Raw data:

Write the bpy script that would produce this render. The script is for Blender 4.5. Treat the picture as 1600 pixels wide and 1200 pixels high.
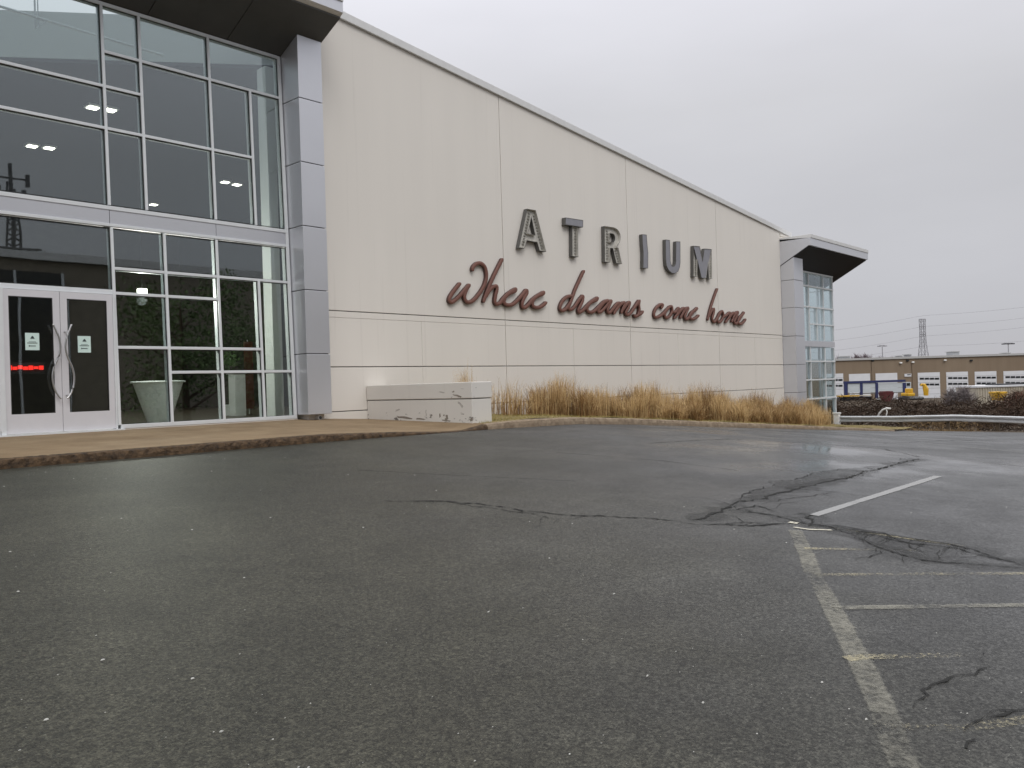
import bpy, bmesh, math, random
from mathutils import Vector, Matrix
random.seed(7)
for o in list(bpy.data.objects): bpy.data.objects.remove(o)
S = bpy.context.scene
COL = S.collection

# ------------------------------------------------------------------ camera
F, CX, CY, EYE = 1310.0, 800.0, 600.0, 1.5
_x = Vector((1180, 34, -F)).normalized()
_w = Vector((-.032, 1, 0)); _z = (_w - _x * _w.dot(_x)).normalized(); _y = _z.cross(_x)
RW = Matrix((_x, _y, _z))                       # camera -> world
cam = bpy.data.cameras.new('camera'); camo = bpy.data.objects.new('camera', cam); COL.objects.link(camo)
cam.sensor_width = 36; cam.lens = 36 * F / 1600; cam.clip_start = .05; cam.clip_end = 6000
camo.matrix_world = Matrix.Translation((0, 0, EYE)) @ RW.to_4x4()
S.camera = camo

# ------------------------------------------------------------------ sky, sun, exposure
SUN_EL, SUN_AZ = math.radians(48), math.radians(205)
world = bpy.data.worlds.new('World'); S.world = world; world.use_nodes = True
nt = world.node_tree; N = nt.nodes; Lk = nt.links
bg = N['Background']
tc = N.new('ShaderNodeTexCoord'); sep = N.new('ShaderNodeSeparateXYZ'); Lk.new(tc.outputs['Generated'], sep.inputs[0])
rp = N.new('ShaderNodeValToRGB'); Lk.new(sep.outputs['Z'], rp.inputs[0])
el = rp.color_ramp.elements
el[0].position = 0.0; el[0].color = (.535, .53, .565, 1)
el[1].position = 1.0; el[1].color = (1.9, 1.9, 1.95, 1)
for p, c in ((.06, (.555, .555, .59)), (.16, (.60, .60, .63)), (.30, (.67, .67, .70)), (.46, (.90, .90, .97)), (.7, (1.5, 1.5, 1.55))):
    e = el.new(p); e.color = (*c, 1)
# the cloud deck is a little brighter towards the hidden sun side
dt = N.new('ShaderNodeVectorMath'); dt.operation = 'DOT_PRODUCT'; Lk.new(tc.outputs['Generated'], dt.inputs[0]); dt.inputs[1].default_value = (-.55, .55, 0)
mr = N.new('ShaderNodeMapRange'); Lk.new(dt.outputs['Value'], mr.inputs[0])
mr.inputs[1].default_value = -.5; mr.inputs[2].default_value = .6; mr.inputs[3].default_value = .95; mr.inputs[4].default_value = 1.18
nz = N.new('ShaderNodeTexNoise'); nz.inputs['Scale'].default_value = 2.2; nz.inputs['Detail'].default_value = 4; nz.inputs['Roughness'].default_value = .5
mp = N.new('ShaderNodeMapping'); mp.inputs['Scale'].default_value = (1, 1, 3.5); Lk.new(tc.outputs['Generated'], mp.inputs[0]); Lk.new(mp.outputs[0], nz.inputs['Vector'])
mr2 = N.new('ShaderNodeMapRange'); Lk.new(nz.outputs['Fac'], mr2.inputs[0]); mr2.inputs[1].default_value = .25; mr2.inputs[2].default_value = .75; mr2.inputs[3].default_value = .94; mr2.inputs[4].default_value = 1.06
mu = N.new('ShaderNodeMath'); mu.operation = 'MULTIPLY'; Lk.new(mr.outputs[0], mu.inputs[0]); Lk.new(mr2.outputs[0], mu.inputs[1])
vs = N.new('ShaderNodeVectorMath'); vs.operation = 'SCALE'; Lk.new(rp.outputs[0], vs.inputs[0]); Lk.new(mu.outputs[0], vs.inputs['Scale'])
sky = N.new('ShaderNodeTexSky'); sky.sky_type = 'NISHITA'; sky.sun_disc = False; sky.sun_elevation = SUN_EL; sky.sun_rotation = SUN_AZ
sk = N.new('ShaderNodeVectorMath'); sk.operation = 'SCALE'; Lk.new(sky.outputs[0], sk.inputs[0]); sk.inputs['Scale'].default_value = .06
mx = N.new('ShaderNodeMix'); mx.data_type = 'RGBA'; mx.inputs[0].default_value = .06
Lk.new(vs.outputs[0], mx.inputs[6]); Lk.new(sk.outputs[0], mx.inputs[7]); Lk.new(mx.outputs[2], bg.inputs[0]); bg.inputs[1].default_value = 1.0
sun = bpy.data.lights.new('sun', 'SUN'); sun.energy = .9; sun.angle = math.radians(25); sun.color = (1, .97, .93)
suno = bpy.data.objects.new('sun', sun); COL.objects.link(suno)
sd = Vector((math.sin(SUN_AZ) * math.cos(SUN_EL), math.cos(SUN_AZ) * math.cos(SUN_EL), math.sin(SUN_EL)))
suno.rotation_euler = sd.to_track_quat('Z', 'Y').to_euler()
vsx = S.view_settings; vsx.view_transform = 'Standard'; vsx.look = 'None'; vsx.gamma = 1; vsx.exposure = 0
S.render.resolution_x = 1024; S.render.resolution_y = 768
S.cycles.transparent_max_bounces = 24; S.cycles.max_bounces = 8

# ------------------------------------------------------------------ surveying helpers (read a photo point onto a known plane)
def ray(px, py): return RW @ Vector((px - CX, -(py - CY), -F))
E0 = Vector((0, 0, EYE))
def onY(px, py, y): r = ray(px, py); return E0 + r * (y / r.y)
def onX(px, py, x): r = ray(px, py); return E0 + r * (x / r.x)
def lerp(a, b, t): return a + (b - a) * t
def pw(x, pts):
    if x <= pts[0][0]: return pts[0][1]
    for (x0, y0), (x1, y1) in zip(pts, pts[1:]):
        if x <= x1:
            t = (x - x0) / (x1 - x0); return lerp(y0, y1, t)
    return pts[-1][1]
ZK = [(-40, .66), (9, .63), (13, .60), (15.5, .55), (18, .40), (23, .04), (30, -.45), (38, -1.0), (44, -1.12)]
def zg(x, y):
    k = pw(x, ZK); z0 = pw(x, [(-40, 0), (0, 0), (15, -.25), (38, -1.05), (44, -1.15)])
    t = (12 - y) / 12
    if t < 0: t = 0
    if t <= 1: return lerp(k, z0, t)
    return z0 - .008 * (-y)
def gp(px, py, dz=0):
    r = ray(px, py); t = 1e-3; step = .1 / F * 1
    a, b = .5 / F, 200 / F
    f = lambda t: (E0 + r * t).z - zg((r * t).x, (r * t).y) - dz
    t = a
    while t < b and f(t) > 0: t *= 1.01
    lo, hi = t / 1.01, t
    for _ in range(30):
        m = (lo + hi) / 2
        if f(m) > 0: lo = m
        else: hi = m
    p = E0 + r * lo
    return Vector((p.x, p.y))
RH = Vector((_x.x, _y.x, 0)).normalized()            # far things: u to the right, v away
FH = Vector((-_x.z, -_y.z, 0)).normalized()
FROT = math.atan2(RH.y, RH.x)
def uz(px, py, v):
    r = ray(px, py); t = v / r.dot(FH); p = E0 + r * t
    return p.dot(RH), p.z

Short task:
Retype the whole listing exactly and leave the pictures out.

Solution below:
Write the bpy script that would produce this render. The script is for Blender 4.5. Treat the picture as 1600 pixels wide and 1200 pixels high.
import bpy, bmesh, math, random
from mathutils import Vector, Matrix
random.seed(7)
for o in list(bpy.data.objects): bpy.data.objects.remove(o)
S = bpy.context.scene
COL = S.collection

# ------------------------------------------------------------------ camera
F, CX, CY, EYE = 1310.0, 800.0, 600.0, 1.5
_x = Vector((1180, 34, -F)).normalized()
_w = Vector((-.032, 1, 0)); _z = (_w - _x * _w.dot(_x)).normalized(); _y = _z.cross(_x)
RW = Matrix((_x, _y, _z))                       # camera -> world
cam = bpy.data.cameras.new('camera'); camo = bpy.data.objects.new('camera', cam); COL.objects.link(camo)
cam.sensor_width = 36; cam.lens = 36 * F / 1600; cam.clip_start = .05; cam.clip_end = 6000
camo.matrix_world = Matrix.Translation((0, 0, EYE)) @ RW.to_4x4()
S.camera = camo

# ------------------------------------------------------------------ sky, sun, exposure
SUN_EL, SUN_AZ = math.radians(48), math.radians(205)
world = bpy.data.worlds.new('World'); S.world = world; world.use_nodes = True
nt = world.node_tree; N = nt.nodes; Lk = nt.links
bg = N['Background']
tc = N.new('ShaderNodeTexCoord'); sep = N.new('ShaderNodeSeparateXYZ'); Lk.new(tc.outputs['Generated'], sep.inputs[0])
rp = N.new('ShaderNodeValToRGB'); Lk.new(sep.outputs['Z'], rp.inputs[0])
el = rp.color_ramp.elements
el[0].position = 0.0; el[0].color = (.535, .53, .565, 1)
el[1].position = 1.0; el[1].color = (1.9, 1.9, 1.95, 1)
for p, c in ((.06, (.555, .555, .59)), (.16, (.60, .60, .63)), (.30, (.67, .67, .70)), (.46, (.90, .90, .97)), (.7, (1.5, 1.5, 1.55))):
    e = el.new(p); e.color = (*c, 1)
# the cloud deck is a little brighter towards the hidden sun side
dt = N.new('ShaderNodeVectorMath'); dt.operation = 'DOT_PRODUCT'; Lk.new(tc.outputs['Generated'], dt.inputs[0]); dt.inputs[1].default_value = (-.55, .55, 0)
mr = N.new('ShaderNodeMapRange'); Lk.new(dt.outputs['Value'], mr.inputs[0])
mr.inputs[1].default_value = -.5; mr.inputs[2].default_value = .6; mr.inputs[3].default_value = .95; mr.inputs[4].default_value = 1.18
nz = N.new('ShaderNodeTexNoise'); nz.inputs['Scale'].default_value = 2.2; nz.inputs['Detail'].default_value = 4; nz.inputs['Roughness'].default_value = .5
mp = N.new('ShaderNodeMapping'); mp.inputs['Scale'].default_value = (1, 1, 3.5); Lk.new(tc.outputs['Generated'], mp.inputs[0]); Lk.new(mp.outputs[0], nz.inputs['Vector'])
mr2 = N.new('ShaderNodeMapRange'); Lk.new(nz.outputs['Fac'], mr2.inputs[0]); mr2.inputs[1].default_value = .25; mr2.inputs[2].default_value = .75; mr2.inputs[3].default_value = .94; mr2.inputs[4].default_value = 1.06
mu = N.new('ShaderNodeMath'); mu.operation = 'MULTIPLY'; Lk.new(mr.outputs[0], mu.inputs[0]); Lk.new(mr2.outputs[0], mu.inputs[1])
vs = N.new('ShaderNodeVectorMath'); vs.operation = 'SCALE'; Lk.new(rp.outputs[0], vs.inputs[0]); Lk.new(mu.outputs[0], vs.inputs['Scale'])
sky = N.new('ShaderNodeTexSky'); sky.sky_type = 'NISHITA'; sky.sun_disc = False; sky.sun_elevation = SUN_EL; sky.sun_rotation = SUN_AZ
sk = N.new('ShaderNodeVectorMath'); sk.operation = 'SCALE'; Lk.new(sky.outputs[0], sk.inputs[0]); sk.inputs['Scale'].default_value = .06
mx = N.new('ShaderNodeMix'); mx.data_type = 'RGBA'; mx.inputs[0].default_value = .06
Lk.new(vs.outputs[0], mx.inputs[6]); Lk.new(sk.outputs[0], mx.inputs[7]); Lk.new(mx.outputs[2], bg.inputs[0]); bg.inputs[1].default_value = 1.0
sun = bpy.data.lights.new('sun', 'SUN'); sun.energy = .9; sun.angle = math.radians(25); sun.color = (1, .97, .93)
suno = bpy.data.objects.new('sun', sun); COL.objects.link(suno)
sd = Vector((math.sin(SUN_AZ) * math.cos(SUN_EL), math.cos(SUN_AZ) * math.cos(SUN_EL), math.sin(SUN_EL)))
suno.rotation_euler = sd.to_track_quat('Z', 'Y').to_euler()
vsx = S.view_settings; vsx.view_transform = 'Standard'; vsx.look = 'None'; vsx.gamma = 1; vsx.exposure = 0
S.render.resolution_x = 1024; S.render.resolution_y = 768
S.cycles.transparent_max_bounces = 24; S.cycles.max_bounces = 8

# ------------------------------------------------------------------ surveying helpers (read a photo point onto a known plane)
def ray(px, py): return RW @ Vector((px - CX, -(py - CY), -F))
E0 = Vector((0, 0, EYE))
def onY(px, py, y): r = ray(px, py); return E0 + r * (y / r.y)
def onX(px, py, x): r = ray(px, py); return E0 + r * (x / r.x)
def lerp(a, b, t): return a + (b - a) * t
def pw(x, pts):
    if x <= pts[0][0]: return pts[0][1]
    for (x0, y0), (x1, y1) in zip(pts, pts[1:]):
        if x <= x1:
            t = (x - x0) / (x1 - x0); return lerp(y0, y1, t)
    return pts[-1][1]
ZK = [(-40, .66), (9, .63), (13, .60), (15.5, .55), (18, .40), (23, .04), (30, -.45), (38, -1.0), (44, -1.12)]
def zg(x, y):
    k = pw(x, ZK); z0 = pw(x, [(-40, 0), (0, 0), (15, -.25), (38, -1.05), (44, -1.15)])
    t = (12 - y) / 12
    if t < 0: t = 0
    if t <= 1: return lerp(k, z0, t)
    return z0 - .008 * (-y)
def gp(px, py, dz=0):
    r = ray(px, py); t = 1e-3; step = .1 / F * 1
    a, b = .5 / F, 200 / F
    f = lambda t: (E0 + r * t).z - zg((r * t).x, (r * t).y) - dz
    t = a
    while t < b and f(t) > 0: t *= 1.01
    lo, hi = t / 1.01, t
    for _ in range(30):
        m = (lo + hi) / 2
        if f(m) > 0: lo = m
        else: hi = m
    p = E0 + r * lo
    return Vector((p.x, p.y))
RH = Vector((_x.x, _y.x, 0)).normalized()            # far things: u to the right, v away
FH = Vector((-_x.z, -_y.z, 0)).normalized()
FROT = math.atan2(RH.y, RH.x)
def uz(px, py, v):
    r = ray(px, py); t = v / r.dot(FH); p = E0 + r * t
    return p.dot(RH), p.z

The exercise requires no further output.